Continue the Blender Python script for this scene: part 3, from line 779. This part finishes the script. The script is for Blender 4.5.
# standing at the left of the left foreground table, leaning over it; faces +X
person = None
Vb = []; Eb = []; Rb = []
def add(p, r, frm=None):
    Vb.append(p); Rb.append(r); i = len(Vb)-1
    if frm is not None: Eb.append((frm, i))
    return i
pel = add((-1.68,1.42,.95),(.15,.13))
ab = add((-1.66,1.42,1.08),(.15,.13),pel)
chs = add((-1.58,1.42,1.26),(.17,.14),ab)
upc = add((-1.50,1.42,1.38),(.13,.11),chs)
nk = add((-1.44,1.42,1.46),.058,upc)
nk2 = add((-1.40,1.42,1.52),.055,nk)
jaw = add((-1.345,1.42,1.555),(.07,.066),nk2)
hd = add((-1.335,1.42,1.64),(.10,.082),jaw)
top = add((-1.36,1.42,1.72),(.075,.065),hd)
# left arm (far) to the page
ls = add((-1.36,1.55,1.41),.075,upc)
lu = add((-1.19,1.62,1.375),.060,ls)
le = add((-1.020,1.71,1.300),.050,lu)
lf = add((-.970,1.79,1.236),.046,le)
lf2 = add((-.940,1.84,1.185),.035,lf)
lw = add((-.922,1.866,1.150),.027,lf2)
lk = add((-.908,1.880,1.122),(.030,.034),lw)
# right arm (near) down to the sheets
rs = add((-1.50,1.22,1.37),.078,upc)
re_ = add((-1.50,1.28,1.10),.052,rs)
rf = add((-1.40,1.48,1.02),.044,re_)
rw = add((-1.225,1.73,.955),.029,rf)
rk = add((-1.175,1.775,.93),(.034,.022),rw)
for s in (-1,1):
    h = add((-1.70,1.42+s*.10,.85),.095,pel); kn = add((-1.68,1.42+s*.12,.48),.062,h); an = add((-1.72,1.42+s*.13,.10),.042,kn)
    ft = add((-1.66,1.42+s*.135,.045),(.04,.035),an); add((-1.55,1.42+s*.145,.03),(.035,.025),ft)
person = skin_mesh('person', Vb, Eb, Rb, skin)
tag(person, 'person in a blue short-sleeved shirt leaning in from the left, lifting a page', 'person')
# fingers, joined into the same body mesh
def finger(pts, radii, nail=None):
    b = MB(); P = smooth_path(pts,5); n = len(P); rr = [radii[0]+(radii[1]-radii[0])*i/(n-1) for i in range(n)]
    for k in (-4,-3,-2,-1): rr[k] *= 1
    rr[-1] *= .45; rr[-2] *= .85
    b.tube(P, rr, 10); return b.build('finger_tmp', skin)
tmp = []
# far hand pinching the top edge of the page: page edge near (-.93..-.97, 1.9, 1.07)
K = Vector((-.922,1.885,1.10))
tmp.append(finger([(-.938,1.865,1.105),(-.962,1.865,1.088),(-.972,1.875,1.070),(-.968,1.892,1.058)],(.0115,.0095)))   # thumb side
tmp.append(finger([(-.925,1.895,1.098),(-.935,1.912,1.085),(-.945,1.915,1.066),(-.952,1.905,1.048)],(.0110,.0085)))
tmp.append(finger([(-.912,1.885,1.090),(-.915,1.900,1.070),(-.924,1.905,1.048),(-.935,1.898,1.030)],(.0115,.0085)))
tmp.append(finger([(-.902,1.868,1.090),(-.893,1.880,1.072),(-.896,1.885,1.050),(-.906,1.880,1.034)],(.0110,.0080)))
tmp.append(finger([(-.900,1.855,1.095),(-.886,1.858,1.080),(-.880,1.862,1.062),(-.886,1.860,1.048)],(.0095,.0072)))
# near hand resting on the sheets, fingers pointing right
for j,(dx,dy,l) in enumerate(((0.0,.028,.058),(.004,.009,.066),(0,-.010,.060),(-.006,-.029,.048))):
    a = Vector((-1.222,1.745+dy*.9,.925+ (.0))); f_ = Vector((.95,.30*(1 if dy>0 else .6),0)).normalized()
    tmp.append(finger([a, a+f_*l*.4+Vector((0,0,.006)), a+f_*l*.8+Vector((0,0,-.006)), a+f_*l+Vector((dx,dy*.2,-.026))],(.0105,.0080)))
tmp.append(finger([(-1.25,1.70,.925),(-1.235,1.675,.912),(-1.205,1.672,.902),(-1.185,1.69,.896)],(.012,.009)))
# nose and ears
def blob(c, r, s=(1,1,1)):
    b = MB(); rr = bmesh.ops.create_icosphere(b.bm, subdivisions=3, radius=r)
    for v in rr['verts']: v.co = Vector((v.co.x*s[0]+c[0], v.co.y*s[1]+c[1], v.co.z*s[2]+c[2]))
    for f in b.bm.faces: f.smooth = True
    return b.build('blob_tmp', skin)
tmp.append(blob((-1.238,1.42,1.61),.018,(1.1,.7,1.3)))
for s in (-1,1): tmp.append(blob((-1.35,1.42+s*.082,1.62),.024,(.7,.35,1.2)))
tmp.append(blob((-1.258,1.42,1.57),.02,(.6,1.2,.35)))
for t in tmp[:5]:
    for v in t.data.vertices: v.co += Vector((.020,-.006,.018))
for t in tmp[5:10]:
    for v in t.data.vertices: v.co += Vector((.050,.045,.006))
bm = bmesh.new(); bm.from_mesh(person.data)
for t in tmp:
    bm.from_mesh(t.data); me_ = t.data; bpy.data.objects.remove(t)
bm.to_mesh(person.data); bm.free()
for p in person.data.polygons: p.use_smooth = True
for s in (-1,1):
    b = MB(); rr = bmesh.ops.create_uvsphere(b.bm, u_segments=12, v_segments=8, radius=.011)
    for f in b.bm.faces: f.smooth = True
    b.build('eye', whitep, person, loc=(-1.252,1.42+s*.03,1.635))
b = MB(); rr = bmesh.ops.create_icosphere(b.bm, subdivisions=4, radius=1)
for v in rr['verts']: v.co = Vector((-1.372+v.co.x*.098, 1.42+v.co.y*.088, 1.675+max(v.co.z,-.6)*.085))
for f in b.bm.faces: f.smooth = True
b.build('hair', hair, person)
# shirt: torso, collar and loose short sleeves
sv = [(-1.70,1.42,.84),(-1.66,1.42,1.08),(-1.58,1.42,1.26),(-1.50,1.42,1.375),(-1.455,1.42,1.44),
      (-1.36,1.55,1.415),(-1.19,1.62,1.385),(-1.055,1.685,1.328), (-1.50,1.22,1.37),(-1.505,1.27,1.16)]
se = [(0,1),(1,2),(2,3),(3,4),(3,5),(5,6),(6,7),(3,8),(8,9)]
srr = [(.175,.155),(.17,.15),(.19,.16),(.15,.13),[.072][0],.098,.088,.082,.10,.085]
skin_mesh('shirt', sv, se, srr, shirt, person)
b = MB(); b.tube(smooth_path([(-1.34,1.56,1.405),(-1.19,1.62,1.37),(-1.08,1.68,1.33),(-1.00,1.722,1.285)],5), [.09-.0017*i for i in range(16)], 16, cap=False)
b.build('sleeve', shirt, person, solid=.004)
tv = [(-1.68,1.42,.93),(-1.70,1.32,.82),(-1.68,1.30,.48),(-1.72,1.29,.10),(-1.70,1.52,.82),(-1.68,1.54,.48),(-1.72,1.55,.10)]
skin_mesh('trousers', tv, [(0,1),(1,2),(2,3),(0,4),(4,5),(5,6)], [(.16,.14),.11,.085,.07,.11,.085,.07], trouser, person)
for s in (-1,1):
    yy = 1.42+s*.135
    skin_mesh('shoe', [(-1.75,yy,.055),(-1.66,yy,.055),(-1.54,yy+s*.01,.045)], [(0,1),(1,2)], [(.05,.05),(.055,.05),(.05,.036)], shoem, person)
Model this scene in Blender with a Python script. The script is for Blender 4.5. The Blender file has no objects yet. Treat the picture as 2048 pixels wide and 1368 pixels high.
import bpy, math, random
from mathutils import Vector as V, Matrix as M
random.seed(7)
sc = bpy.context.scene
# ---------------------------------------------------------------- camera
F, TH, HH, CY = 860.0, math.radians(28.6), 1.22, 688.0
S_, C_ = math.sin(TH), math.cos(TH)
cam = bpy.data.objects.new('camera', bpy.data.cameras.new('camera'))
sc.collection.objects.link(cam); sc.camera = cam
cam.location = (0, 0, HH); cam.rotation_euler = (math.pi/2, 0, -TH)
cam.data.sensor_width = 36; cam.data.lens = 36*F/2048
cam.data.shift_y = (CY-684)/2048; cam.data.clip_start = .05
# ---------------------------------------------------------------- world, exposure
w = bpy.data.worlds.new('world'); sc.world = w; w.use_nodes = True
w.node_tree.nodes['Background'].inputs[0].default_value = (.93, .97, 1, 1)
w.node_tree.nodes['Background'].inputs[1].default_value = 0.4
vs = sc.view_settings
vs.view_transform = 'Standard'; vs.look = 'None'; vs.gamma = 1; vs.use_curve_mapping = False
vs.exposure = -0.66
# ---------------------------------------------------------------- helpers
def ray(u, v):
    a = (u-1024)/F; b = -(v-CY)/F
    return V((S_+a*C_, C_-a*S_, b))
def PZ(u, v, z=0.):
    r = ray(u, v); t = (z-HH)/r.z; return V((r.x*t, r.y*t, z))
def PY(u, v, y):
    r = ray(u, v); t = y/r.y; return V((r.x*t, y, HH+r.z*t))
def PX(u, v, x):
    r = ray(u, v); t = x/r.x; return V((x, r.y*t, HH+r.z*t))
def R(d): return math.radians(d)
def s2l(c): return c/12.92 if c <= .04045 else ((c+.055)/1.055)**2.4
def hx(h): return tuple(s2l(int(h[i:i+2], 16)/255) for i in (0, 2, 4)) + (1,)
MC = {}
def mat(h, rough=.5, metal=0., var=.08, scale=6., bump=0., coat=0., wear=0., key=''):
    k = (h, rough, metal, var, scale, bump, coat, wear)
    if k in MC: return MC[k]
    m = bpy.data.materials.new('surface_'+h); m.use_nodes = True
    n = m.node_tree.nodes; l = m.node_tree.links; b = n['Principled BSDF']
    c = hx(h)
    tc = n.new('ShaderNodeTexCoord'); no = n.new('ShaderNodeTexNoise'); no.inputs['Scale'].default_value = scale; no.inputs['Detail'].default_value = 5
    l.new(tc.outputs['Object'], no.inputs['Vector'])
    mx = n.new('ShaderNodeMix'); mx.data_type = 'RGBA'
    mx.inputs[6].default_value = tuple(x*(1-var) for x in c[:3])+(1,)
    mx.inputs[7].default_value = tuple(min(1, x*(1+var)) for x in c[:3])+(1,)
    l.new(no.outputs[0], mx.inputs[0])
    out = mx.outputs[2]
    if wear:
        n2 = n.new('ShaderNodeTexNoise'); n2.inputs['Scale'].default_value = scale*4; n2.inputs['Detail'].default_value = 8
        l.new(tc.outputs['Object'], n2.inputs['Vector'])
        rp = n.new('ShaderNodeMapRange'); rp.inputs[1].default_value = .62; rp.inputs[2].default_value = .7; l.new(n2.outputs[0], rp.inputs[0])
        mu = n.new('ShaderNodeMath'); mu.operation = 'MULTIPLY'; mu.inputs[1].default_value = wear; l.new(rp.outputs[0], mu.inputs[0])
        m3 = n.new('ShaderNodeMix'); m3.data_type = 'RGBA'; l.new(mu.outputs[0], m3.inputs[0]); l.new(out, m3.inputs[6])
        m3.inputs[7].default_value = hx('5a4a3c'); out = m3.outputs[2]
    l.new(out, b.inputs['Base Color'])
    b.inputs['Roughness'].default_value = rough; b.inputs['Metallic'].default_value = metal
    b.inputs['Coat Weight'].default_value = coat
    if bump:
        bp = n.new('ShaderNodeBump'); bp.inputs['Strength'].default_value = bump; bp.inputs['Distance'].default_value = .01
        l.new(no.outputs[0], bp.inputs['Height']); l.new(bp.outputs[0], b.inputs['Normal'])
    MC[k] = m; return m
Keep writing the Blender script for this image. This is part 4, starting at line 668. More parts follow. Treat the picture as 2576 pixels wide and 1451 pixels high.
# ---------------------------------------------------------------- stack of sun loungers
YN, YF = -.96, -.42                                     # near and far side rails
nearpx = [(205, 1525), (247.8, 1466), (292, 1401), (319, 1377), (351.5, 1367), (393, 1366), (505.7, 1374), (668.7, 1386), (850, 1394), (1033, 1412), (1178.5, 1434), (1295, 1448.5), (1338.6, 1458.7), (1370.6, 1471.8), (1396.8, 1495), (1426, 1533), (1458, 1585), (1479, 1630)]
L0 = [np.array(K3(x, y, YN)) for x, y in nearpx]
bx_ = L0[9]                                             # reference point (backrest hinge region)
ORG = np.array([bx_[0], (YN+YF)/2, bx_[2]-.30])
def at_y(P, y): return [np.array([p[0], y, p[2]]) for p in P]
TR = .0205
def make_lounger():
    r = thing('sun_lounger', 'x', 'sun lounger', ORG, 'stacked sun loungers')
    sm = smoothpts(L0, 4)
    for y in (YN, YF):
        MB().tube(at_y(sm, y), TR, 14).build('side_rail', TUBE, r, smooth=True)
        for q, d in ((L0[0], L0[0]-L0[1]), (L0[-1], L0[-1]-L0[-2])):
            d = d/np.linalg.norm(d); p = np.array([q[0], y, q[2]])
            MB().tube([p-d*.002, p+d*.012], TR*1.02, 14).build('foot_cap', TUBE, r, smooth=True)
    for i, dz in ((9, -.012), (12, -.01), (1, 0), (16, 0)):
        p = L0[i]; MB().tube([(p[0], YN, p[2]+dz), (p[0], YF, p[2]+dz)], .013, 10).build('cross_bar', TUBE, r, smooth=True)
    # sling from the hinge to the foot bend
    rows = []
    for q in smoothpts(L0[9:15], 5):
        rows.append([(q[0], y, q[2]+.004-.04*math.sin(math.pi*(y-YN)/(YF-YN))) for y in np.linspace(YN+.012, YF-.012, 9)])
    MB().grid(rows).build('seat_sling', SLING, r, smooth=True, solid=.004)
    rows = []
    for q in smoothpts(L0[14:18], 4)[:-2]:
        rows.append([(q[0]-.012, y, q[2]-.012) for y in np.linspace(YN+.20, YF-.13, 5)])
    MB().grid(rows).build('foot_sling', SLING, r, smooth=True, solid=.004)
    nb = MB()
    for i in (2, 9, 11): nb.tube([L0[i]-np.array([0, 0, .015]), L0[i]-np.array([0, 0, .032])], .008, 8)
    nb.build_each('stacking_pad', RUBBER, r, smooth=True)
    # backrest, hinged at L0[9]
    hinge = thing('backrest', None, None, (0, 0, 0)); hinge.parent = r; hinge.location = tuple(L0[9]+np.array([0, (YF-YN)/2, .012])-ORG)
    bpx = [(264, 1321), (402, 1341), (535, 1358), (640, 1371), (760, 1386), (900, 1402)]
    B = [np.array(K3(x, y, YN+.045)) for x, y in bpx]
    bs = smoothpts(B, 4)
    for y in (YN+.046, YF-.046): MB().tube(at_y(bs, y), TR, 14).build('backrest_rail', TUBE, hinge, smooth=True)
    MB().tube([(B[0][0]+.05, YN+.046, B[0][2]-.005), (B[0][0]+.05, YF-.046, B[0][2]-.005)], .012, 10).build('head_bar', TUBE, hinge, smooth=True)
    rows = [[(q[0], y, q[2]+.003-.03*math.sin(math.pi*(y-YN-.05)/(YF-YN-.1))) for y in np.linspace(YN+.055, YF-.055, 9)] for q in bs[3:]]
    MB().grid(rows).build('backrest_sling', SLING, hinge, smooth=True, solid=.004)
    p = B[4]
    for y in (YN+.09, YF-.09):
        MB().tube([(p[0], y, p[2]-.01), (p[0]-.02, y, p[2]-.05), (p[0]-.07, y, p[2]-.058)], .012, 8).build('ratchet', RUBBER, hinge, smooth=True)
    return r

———

Task prompt:
Each line that has the word "objects" should be copied.

Response:
    bm.from_mesh(t.data); me_ = t.data; bpy.data.objects.remove(t)
Model this scene in Blender with a Python script. The script is for Blender 4.5. The Blender file has no objects yet. Treat the picture as 2048 pixels wide and 1368 pixels high.
cam = bpy.data.objects.new('camera', bpy.data.cameras.new('camera'))
sc.collection.objects.link(cam); sc.camera = cam